Most significantly, the Bench then ruled in para 4.1 what forms the real cornerstone of this notable judgment wherein it is held that, “The aforesaid cannot be a ground to quash the criminal proceedings against the accused who was charge-sheeted by the Investigating Officer after thorough investigation. Merely because some other persons who might have committed the offences, but were not arrayed as accused and were not charge-sheeted cannot be a ground to quash the criminal proceedings against the accused who is charge-sheeted after a thorough investigation. During the trial if it is found that other accused persons who committed the offence are not charge-sheeted, the Court may array those persons as accused in exercise of powers under Section 319 Cr.P.C. Merely because some of the persons who might have committed the offences are not charge-sheeted, cannot be a ground to quash the proceedings against the accused charge-sheeted after having found prima facie case against him after investigation. Nothing has been further observed by the High Court on merits and/or on the allegations against the private respondent herein – original accused no.1.”

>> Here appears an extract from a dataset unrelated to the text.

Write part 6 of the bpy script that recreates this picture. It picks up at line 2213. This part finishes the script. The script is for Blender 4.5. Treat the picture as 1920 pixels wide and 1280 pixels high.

As a corollary, the Bench then indubitably is absolutely right in holding in para 4.2 that, “Under the circumstances the impugned judgment and order passed by the High Court quashing the criminal proceedings against the respondent no.2 herein – original accused no.1 deserves to be quashed and set aside.”

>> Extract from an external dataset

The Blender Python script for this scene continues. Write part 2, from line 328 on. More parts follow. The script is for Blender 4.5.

Finally and on a parting note, the Bench then holds succinctly in para 5 that, “In view of the above and for the reason stated above present appeal succeeds. Impugned common judgment and order passed by the High Court quashing the criminal proceedings against the private respondent no.2 – original accused no.1 initiated pursuant to private complaint filed in PCR 15250 of 2009 filed before learned Addl. Chief Metropolitan Magistrate, Bangalore which were subsequently registered as FIR No.127 of 2010 on the file of Chickpet Police Station and thereby registered as CC No.22308 of 2012 is hereby quashed and set aside. Present appeal is allowed accordingly. Now, on quashing and setting aside the impugned judgment and order, the respondent no.2 herein – original accused no.1 be further prosecuted for the offences for which he was chargesheeted and shall face trial which shall be dealt with and considered in accordance with law and on its own merits.”

All said and done, this learned, laudable, landmark and latest judgment delivered so lucidly by a Division Bench of Apex Court comprising of Justice MR Shah and Justice BV Nagarathna thus makes it crystal clear that case against chargesheeted accused cannot be quashed merely because other suspects are not chargesheeted. At the risk of repetition, it must be said that the Apex Court left not even an iota of doubt to make it absolutely clear that, “Merely because some other persons who might have committed the offences, but were not arrayed as accused and were not charge-sheeted cannot be a ground to quash the criminal proceedings against the accused who is charge-sheeted after a thorough investigation.” There can be no gainsaying the irrefutable fact that all the Judges must always not just bear this in mind what the Apex Court in this leading case has held so rightly, robustly and rationally but also implement it in letter and spirit in similar such cases! Of course, there can be just no denying or disputing it!